Domingo: After I got this melody together, the first few chord progressions reminded me of something religious which led me to think about Sunday. I decided I would call it Domingo (Sunday in Spanish) in tribute to the many friends I made during my recent trip to South America with Dizzy Gillespie.
I Remember Clifford: This is in tribute to the late and very great Clifford Brown. He was one of my dearest friends and fellow musicians. I worked with this melody for three weeks, trying to get a melody that would be reminiscent of him and the way he played. To get a melody to characterize someone like Clifford is just about impossible. I don’t know if I even come close, but I tried very hard. I was very moody while composing this song because with each note I wrote I realized that was to someone who had gone – my friend forever.
Mesabi Chant: I wrote this tune in Minnesota (Minneapolis), the state where the Mesabi Flats are located. They’re barren waste lands. The construction of the tune is very unusual in that there are 13 bars before and after the eight bar bridge – all in all, a 34 bar chorus.

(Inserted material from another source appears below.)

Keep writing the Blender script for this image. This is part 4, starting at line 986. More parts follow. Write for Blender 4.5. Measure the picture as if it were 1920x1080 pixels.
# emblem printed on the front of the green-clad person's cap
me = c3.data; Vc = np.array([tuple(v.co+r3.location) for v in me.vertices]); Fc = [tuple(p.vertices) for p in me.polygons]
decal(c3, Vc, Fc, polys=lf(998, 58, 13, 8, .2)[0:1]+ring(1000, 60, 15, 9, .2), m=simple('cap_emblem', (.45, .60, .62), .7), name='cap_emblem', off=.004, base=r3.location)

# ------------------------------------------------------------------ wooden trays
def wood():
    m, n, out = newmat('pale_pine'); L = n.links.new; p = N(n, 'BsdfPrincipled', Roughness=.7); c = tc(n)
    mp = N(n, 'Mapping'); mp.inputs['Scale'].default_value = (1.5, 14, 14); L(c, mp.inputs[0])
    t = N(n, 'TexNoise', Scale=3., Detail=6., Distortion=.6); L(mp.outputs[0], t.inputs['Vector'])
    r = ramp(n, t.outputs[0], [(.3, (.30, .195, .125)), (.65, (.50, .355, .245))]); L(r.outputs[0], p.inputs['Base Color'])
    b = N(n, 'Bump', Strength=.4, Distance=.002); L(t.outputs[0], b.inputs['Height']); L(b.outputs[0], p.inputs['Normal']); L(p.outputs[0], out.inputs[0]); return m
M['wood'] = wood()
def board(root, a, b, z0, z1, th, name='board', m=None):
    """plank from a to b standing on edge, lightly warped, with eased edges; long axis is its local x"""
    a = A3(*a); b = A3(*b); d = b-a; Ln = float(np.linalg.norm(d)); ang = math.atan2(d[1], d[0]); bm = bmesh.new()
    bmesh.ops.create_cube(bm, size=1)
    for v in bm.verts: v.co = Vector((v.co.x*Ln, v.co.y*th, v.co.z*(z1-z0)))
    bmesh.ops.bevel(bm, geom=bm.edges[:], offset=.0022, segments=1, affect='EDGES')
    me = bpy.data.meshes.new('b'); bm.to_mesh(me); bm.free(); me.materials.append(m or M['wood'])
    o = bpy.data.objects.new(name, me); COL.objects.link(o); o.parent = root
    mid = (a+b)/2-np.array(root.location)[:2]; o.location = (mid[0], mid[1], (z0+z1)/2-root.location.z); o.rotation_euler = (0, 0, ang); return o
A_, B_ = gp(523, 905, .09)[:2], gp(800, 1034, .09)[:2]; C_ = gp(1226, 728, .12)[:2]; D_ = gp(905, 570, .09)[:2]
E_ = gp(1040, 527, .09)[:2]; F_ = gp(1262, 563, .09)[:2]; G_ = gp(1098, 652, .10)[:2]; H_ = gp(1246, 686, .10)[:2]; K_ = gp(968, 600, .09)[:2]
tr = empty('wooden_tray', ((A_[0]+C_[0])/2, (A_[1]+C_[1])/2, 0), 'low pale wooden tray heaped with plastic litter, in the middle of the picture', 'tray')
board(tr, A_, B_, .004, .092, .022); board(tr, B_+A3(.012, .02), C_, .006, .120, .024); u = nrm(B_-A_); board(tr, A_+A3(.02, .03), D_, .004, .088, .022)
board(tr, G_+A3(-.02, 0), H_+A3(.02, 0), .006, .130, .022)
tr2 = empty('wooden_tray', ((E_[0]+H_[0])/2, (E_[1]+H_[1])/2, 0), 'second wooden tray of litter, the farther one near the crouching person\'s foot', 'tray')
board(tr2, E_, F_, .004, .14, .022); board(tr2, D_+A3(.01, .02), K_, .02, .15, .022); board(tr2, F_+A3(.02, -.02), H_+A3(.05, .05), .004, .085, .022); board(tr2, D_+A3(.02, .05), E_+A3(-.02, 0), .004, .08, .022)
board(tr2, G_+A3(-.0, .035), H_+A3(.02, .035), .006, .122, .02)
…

Tip-Toeing: Charlie Persip inspired this one in that he sometimes uses a straight one, two, three, four beat very softly. It reminded me of someone tip-toeing very softly. I thought it would be nice if I could get a similar type melody to go with this effect. I let Charlie set up this effect with a two-bar introduction. Off and on, he uses it throughout the arrangement.”
This is an important LP because it combines the proudly deep-rooted instrumental strength of six young jazzmen who are adding to the roots of the future and they’re heard in compositions that are both penetratingly personal expressions of Benny Golson’s emotions but also provide breathing space for each instrumentalist to tell his story too.